He has scored some huge goals for Forge, but none bigger, and none more memorable, than the Olimpico from the right corner that sailed impossibly into the net in the 111th minute against bitter rival Cavalry FC to give Forge the 2023 league title, their first in front of their home fans. The photo of him standing with his uplifted arms spread, facing the wildly celebrating Barton Battalion, is one of the most iconic images in Hamilton sports history.

He says that he’ll savour that goal more deeply once his playing career is over, and while he rarely watches it, his family has replayed the tape many times.

“It was kind of a picture-perfect moment,” he said. “It was a special year, special team, special game. I think everyone on the field will never be able to forget that.”

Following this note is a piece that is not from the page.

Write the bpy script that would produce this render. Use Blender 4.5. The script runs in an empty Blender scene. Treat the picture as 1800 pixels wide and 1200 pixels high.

The goal against Mexico as a youth player, the winning score in the first leg of the 2019 CPL finals, the international goals, and the Olimpico. Which one stands out most?

“To me, it’s any goal or an assist that comes in a big game,” he says. “I think big games are testaments to players who want to be on the ball, players who have enough confidence so that big moments don’t get to them. I try to take pride in being there in the games we’ve worked so hard all year to be there for. It pays off at the end of the year.”

And now we’re at the start of another year, and Borges opens it with some new teammates and some longtime colleagues. On the current roster, only Kyle Bekker has played more Forge games than Borges. And as he’s grown into his elevated status with the franchise and with the CPL, he shoulders some responsibility for the success of both.

“I think so,” he says. “I think I understand what my role is; I understand the impact I have on the team. What really helped from the start was having the same mentality as Bobby has. The ultimate goal is to be the last team standing, to be winning trophies, to be playing meaningful games.

“From Year 1, having a captain like Bekks set the tone and the standard, and when you win one, it’s a feeling that everybody wants to have continuously. You understand how important it is and also understand that other teams that haven’t had that are dying to have it.

“We’ve been successful, but we live in a world where nobody cares about the past…. they care about what you can do in the future.”

Forge kicks off its season on Saturday as it hosts Atlético Ottawa in a rematch of the 2025 Contender Semi-Final.